For reasons which only Ernesto Valverde will know, Samuel Umtiti has been sidelined at Barcelona this season. Obviously in 2018/19 he was devastated by a knee injury, but he’s been fit quite a lot this season he has nearly always been second fiddle to Clement Lenglet. Now, it’s not that Lenglet is bad, he’s great, but he’s not as good as Umtiti nor is he as good a compliment for Gerard Piqué as Umtiti is.

Still, Quique Setién made sure Umtiti was in his first XI and the Frenchman responded with a superb performance. He defended with his typical combination of ferocity, timing and intelligence. He used the ball well, keeping the side moving forward (he completed 103/111 passes) and stopped Granada in their tracks multiple times pushing up to dispossess opponents. If Umtiti is back in rhythm, the Blaugrana’s defensive prowess should improve massively.

Winner: Quique Setién

First game, first goal, first win, first clean-sheet. 1,005 passes played at an incredible 91.6% accuracy. Riqui Puig involved and playing a key role. A genuinely composed and solid victory with the fans going home happy as the club returns to their roots.

Quique Setién hasn’t had a bad first day at the office, has he? He’s not even been in charge for a week, but already you can see how he has energised the side and got them playing a more classic Barcelona style. Everything was much more classic Barcelona. There’s still a way to go, obviously, and the players notably fatigued later on as the hard work they’ve been putting in during training began to take its toll – but things are looking up. Add Frenkie de Jong to this midfield and things will only get better.

Loser: La Liga

For the last two years, there had been signs that Barcelona were on the decline. Those signs had come to a head this season when teams realised that Barcelona were very mortal and there for the taking. So they began flying at the Blaugrana, overwhelming them and in many cases, beating them. Granada themselves beat Barcelona in the reverse fixture earlier in the season. It looked like the era of dominance was coming to an end and teams could finally relax and maybe La Liga would become an open contest again.
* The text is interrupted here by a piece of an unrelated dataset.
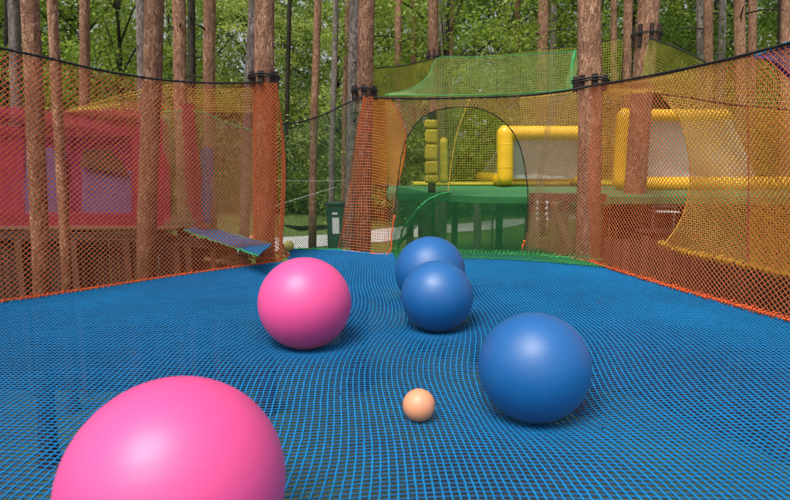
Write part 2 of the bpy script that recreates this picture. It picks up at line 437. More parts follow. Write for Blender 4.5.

Then this game happened. And it seems like all the hopes that Barcelona had declined, or that Quique Setién would turn out to be a mirage and not as good as his fans on social media would have you believe, have been undone by a superbly confident Barcelona display.

Things may not work out well this season, nothing is guaranteed in football after all, but what you can’t deny is that all those omens that this was a side in decline are being shed one-by-one. Barcelona are a side remembering who they are, and who they are is a side that has won La Liga eight times in the 11 seasons since Pep Guardiola’s 2008 revolution – a revolution that Quique Setién very much believes in.